Distributed learning: the exit

Fiona took some online Grade 10 courses this semester: PE and Personal & Career Planning. She took them partly because she wanted these required credits out of the way so that she can focus next year on the academic courses that she’s excited to dive into. But we also figured they would be a good introduction to course-like structure, assignments, quizzes, working directly with a teacher, getting grading and dealing with “writing to task.”

We like it when our DL program doesn’t cramp our style. Benign neglect it good to a point. But there’s a basic difference between a child-centred, parent-facilitated individualized learning program at home that is benignly overseen by a DL teacher, and an online course delivered by the DL program where assignments are submitted directly to the teacher. In this case Fiona was submitting things and getting nothing back: no feedback, no grading, not even any acknowledgement that things had been received.
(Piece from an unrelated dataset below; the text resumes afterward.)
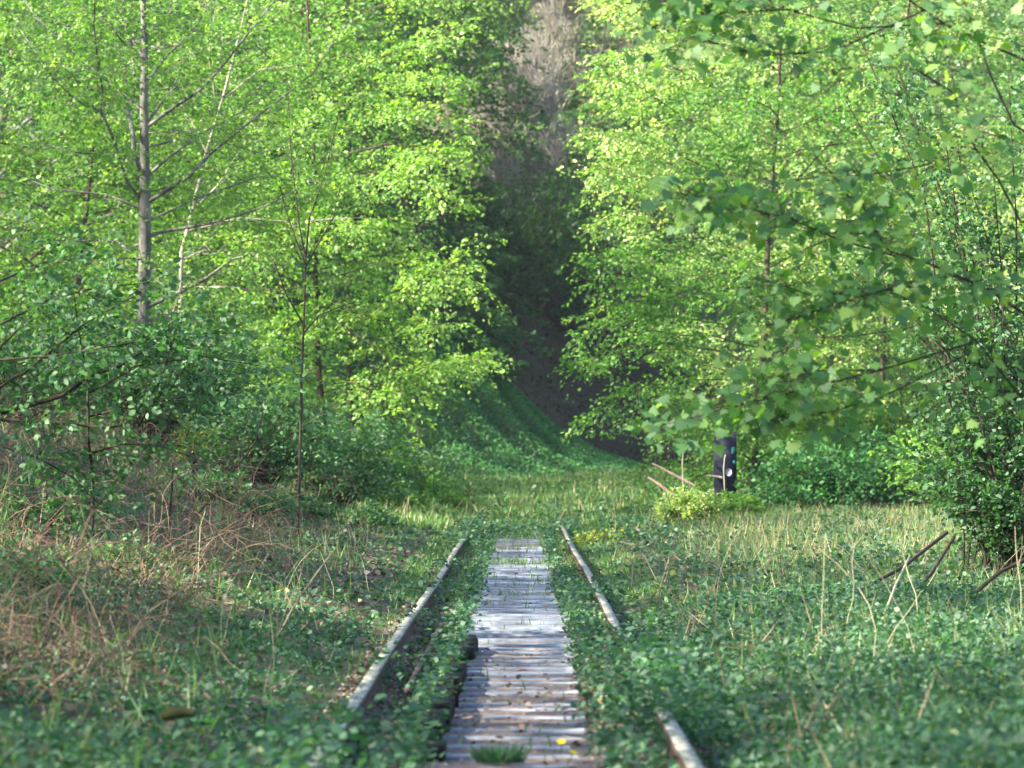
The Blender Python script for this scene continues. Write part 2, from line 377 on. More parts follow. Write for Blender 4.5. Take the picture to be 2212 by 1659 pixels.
def k_cover(x, y):
    out_r = sm(.55, 1.0, x) * np.where(y < 44, 1, .75); out_l = sm(-.95, -1.3, x)
    k = np.maximum(out_r * (.55 + .45 * patch(x, y, .5)), out_l * (.25 + .55 * patch(x, y, .7, 3) ** 1.3))
    onr = (np.abs(x - .65) < .28) & (y > 24.5) & (y < 35.5); k = np.where(onr, .9, np.where((np.abs(x - .65) < .09) & (y > 35.5) & (y < 88), .0, k))
    onr = (np.abs(x - .65) < .2) & ((y < 22) | ((y > 46) & (y < 50))); k = np.where(onr, .25, k)
    inl = (x > -.76) & (x < -.38) ; k = np.where(inl, .22 + .3 * (y < 30) * patch(x, y, 3), k)
    inr = (x > .32) & (x < .62); k = np.where(inr, .25 + .5 * sm(.32, .6, x) * patch(x, y, 2), k)
    onl = (x < -.7) & (x > -.95); k = np.where(onl, np.where(y < 27, .8, .1), k)
    return np.where(np.abs(x + .04) < .36, 0.0, k)
def h_cover(x, y):
    h = .06 + (.20 * sm(.7, 1.6, x)) * (.3 + 1.3 * patch(x, y, 1.4) ** 1.5) + .10 * sm(-1.0, -2.5, x) * (.3 + 2.2 * patch(x, y, .9, 2) ** 2)
    h = np.where((x > .45) & (x < .9) & (y < 36) & (y > 24.5), .17, h)
    h = np.where((x > .45) & (x < .95) & (y >= 36), .07, h)
    return np.where((x > -.95) & (x < .55), .045, h)
cover(90000, 16, 45, .036, h_cover, k_cover, pw=1.0)
cover(60000, 42, 110, .055, h_cover, lambda x, y: k_cover(x, y) * .8, tc=.55)
cover(16000, 100, 146, .08, lambda x, y: .22 + 0 * x, lambda x, y: .5 + 0 * x, tc=.6)
def weeds(xc, sx, y0, y1, n, size, hgt, tc=.45):
    x = rng.normal(xc, sx, n); y = rng.uniform(y0, y1, n); cl = patch(x, y, 2.3, 7) > .35; x, y = x[cl], y[cl]; n = len(x); a = rng.uniform(0, 6.28, n)
    lv.add(np.stack([x, y, np.maximum(gz(x, y), -.1) + hgt * rng.random(n)], 1), np.stack([np.cos(a), np.sin(a), rng.normal(0, .4, n)], 1), UP + rng.normal(0, .5, (n, 3)), size * rng.uniform(.5, 1.2, n), 1.25, np.clip(rng.normal(tc, .22, n), 0, 1))
weeds(.70, .15, 24.5, 35.5, 6500, .042, .22); weeds(.62, .13, 47, 50, 350, .05, .18); weeds(.66, .2, 17, 20.6, 250, .055, .12)
weeds(-.82, .13, 17, 24.5, 1200, .055, .22); weeds(-.80, .12, 47, 50.5, 300, .05, .18); weeds(-.80, .15, 75, 104, 2500, .06, .22, .6); weeds(.66, .15, 88, 114, 2200, .06, .2, .6); weeds(.66, .1, 72, 75, 150, .06, .18, .6)
weeds(-.80, .09, 31, 33.5, 160, .045, .16); weeds(-.80, .09, 39.5, 42, 170, .045, .16); weeds(-.80, .1, 57, 63, 260, .05, .16); weeds(.40, .05, 20, 90, 2600, .04, .10); weeds(-.45, .05, 20, 90, 2600, .04, .10); weeds(.47, .08, 17, 60, 2200, .045, .10); weeds(-.47, .07, 17, 60, 1500, .045, .09); weeds(-.1, .35, 86, 97, 1500, .06, .16, .6)
tag(link('ground_cover', lv.mesh('ground_cover'), M['cover']), 'low leafy weeds and ivy covering the ground beside the rails', 'weeds', kind='stuff')

# grass
BL = np.array([(0, .5, 0), (.5, .45, 0), (1, 0, 0), (.5, -.45, 0), (0, -.5, 0)])
gl = Leaves(BL)
def grass(n, y0, y1, hgt, keep, wd, tc, lean=.35, xr=None, store=None, wide=1.35):
    x, y = scatter(n, y0, y1, rng, xr, wide=wide); m = rng.random(n) < keep(x, y); x, y = x[m], y[m]; n = len(x)
    T = UP + rng.normal(0, lean, (n, 3)); Nn = rng.normal(0, 1, (n, 3)); Nn[:, 1] += -1
    L = hgt * rng.uniform(.4, 1.2, n)
    (store or gl).add(np.stack([x, y, gz(x, y) - .01], 1), T, Nn, L, wd / hgt, np.clip(rng.normal(tc, .2, n), 0, 1))
edge = lambda x, y: np.where(np.abs(x + .04) < .36, .02 + .3 * (patch(x, y, 2.1, 3) > .82), np.where(np.abs(x) < .62, .5 * patch(x, y, 2, 5), .5))
grass(16000, 17, 60, .09, edge, .008, .4, xr=(-1.1, 1.1))
grass(26000, 50, 100, .10, lambda x, y: np.where(np.abs(x + .04) < .33, .07 + .5 * sm(84, 92, y) + .6 * ((y > 66) & (y < 68.5)), .8), .012, .5, xr=(-1.3, 1.3))
grass(60000, 84, 150, .24, lambda x, y: .8 * sm(1.5, 2.6, np.abs(x)) + .9 * sm(88, 97, y), .018, .55)
grass(36000, 92, 160, .16, lambda x, y: 1.0 + 0 * x, .03, .45, xr=(-2.5, 4.5))
grass(34000, 30, 95, .28, lambda x, y: sm(1.3, 3, np.abs(x)) * .8 * patch(x, y, .6, 1), .012, .5)
grass(26000, 18, 48, .24, lambda x, y: np.where(x < 0, .3, 1) * sm(.9, 1.6, np.abs(x)) * (.25 + .75 * patch(x, y, 1.3, 9)), .009, .35, lean=.5)
grass(26000, 58, 104, .27, lambda x, y: sm(1.5, 3, x), .010, .7)
tag(link('grass', gl.mesh('grass'), M['grass']), 'green grass growing along the track and over its far end', 'grass', kind='stuff')

dl = Leaves(BL)
grass(7000, 19, 60, .34, lambda x, y: (x > 1.0) * .8, .006, .6, lean=.9, store=dl)
grass(22000, 19, 75, .30, lambda x, y: np.where(x < -1.4, .9 * sm(-1.3, -3, x) * (.3 + patch(x, y, .7, 4)), 0.06 * (x > 1)), .008, .35, lean=.8, store=dl)
grass(20000, 58, 104, .36, lambda x, y: np.where(x > 1.6, 1.0 * sm(1.5, 3, x), .45 * sm(-1.3, -3, x)), .006, .72, lean=.55, store=dl)
grass(5000, 95, 145, .38, lambda x, y: .6 + 0 * x, .012, .7, lean=.4, store=dl)
tag(link('dry_grass', dl.mesh('dry_grass'), M['dry']), 'dead brown and straw-coloured grass matted between the green weeds', 'dry grass', kind='stuff')

ll = Leaves(OVAL)
def litter(n, y0, y1, size, xr, keep, tc=.5):
    x, y = scatter(n, y0, y1, rng, xr); m = rng.random(n) < keep(x, y); x, y = x[m], y[m]; n = len(x)
    a = rng.uniform(0, 6.28, n)
    onb = np.abs(x + .04) < .42
    ll.add(np.stack([x, y, gz(x, y) + np.where(onb, rng.uniform(-.01, .02, n), rng.uniform(.0, .04, n))], 1), np.stack([np.cos(a), np.sin(a), rng.normal(.15, .3, n)], 1), UP + rng.normal(0, .5, (n, 3)), size * rng.uniform(.5, 1.3, n), 1.2, np.clip(rng.normal(tc, .25, n), 0, 1))
litter(24000, 17, 38, .032, (-1.0, .9), lambda x, y: np.where(np.abs(x + .04) < .36, .10, 1), .6)
litter(5000, 37, 75, .05, (-1.0, .9), lambda x, y: np.where(np.abs(x + .04) < .36, .07, 1), .6)
litter(14000, 17, 70, .06, (-7, -1.2), lambda x, y: .4 + .6 * patch(x, y, .6, 4), .4)
litter(7000, 17, 60, .05, (.9, 6), lambda x, y: .9 * patch(x, y, 1.1, 6) ** 2, .45)
litter(3000, 90, 100, .06, (1.8, 4.2), lambda x, y: 1 + 0 * x, .8)
tag(link('leaf_litter', ll.mesh('leaf_litter'), M['litter']), 'brown dead leaves strewn between the boards and rails', 'leaf litter', kind='stuff')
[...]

Screenshot 2016-07-04 16.39.57A week ago we received Fiona’s report card. Her grades in her online courses were based on course records like the one on the left. Marks are shown in the third numerical column: only four assignments show up as having been graded. These assignments were done in the first couple of weeks of the semester and were graded in April a few days before a meeting that I requested on Fiona’s behalf to check in. By the end of the year nothing more had been marked. The other course has no grades showing at all. And yet Fiona submitted every last assignment.

As it got close to year-end, I had stepped in again and nudged the teacher, reminding her that Fiona had submitted lots, courses were completed, and asking whether she needed anything further. No, the teacher replied, she was reviewing all Fiona’s blog submissions and the assignments in the online courses, and everything looked great.

When her report card came, her grades for her two online courses showed up as “100%” and “Incomplete” respectively. When I questioned the Incomplete, the teacher took a look again in the online course, presumably noticed the other 19 assignments and quickly changed it to an A with “Well done” in the written comments section.

In what world is this considered an appropriate amount of feedback for a lifelong unschooler submitting her first-ever written assignments for the express purpose of gauging her readiness for a heavy academic program the following year? The government paid our school district $800 to administer each of those clunky courses. Is this really the kind of educational value for money that the taxpayer (or student!) expects?

I expect this was a one-off situation. Certainly our experience in other DL programs, and in this DL program during different years and with different teachers, has been much more positive, much more diligent, responsive, supportive. The School District superintendent, whom I’ve written to, was as appalled as I was about the oversights and I’m sure nothing like this will happen to anyone else. Not least because the teacher in question is leaving. But it sure wasn’t a great way to go out.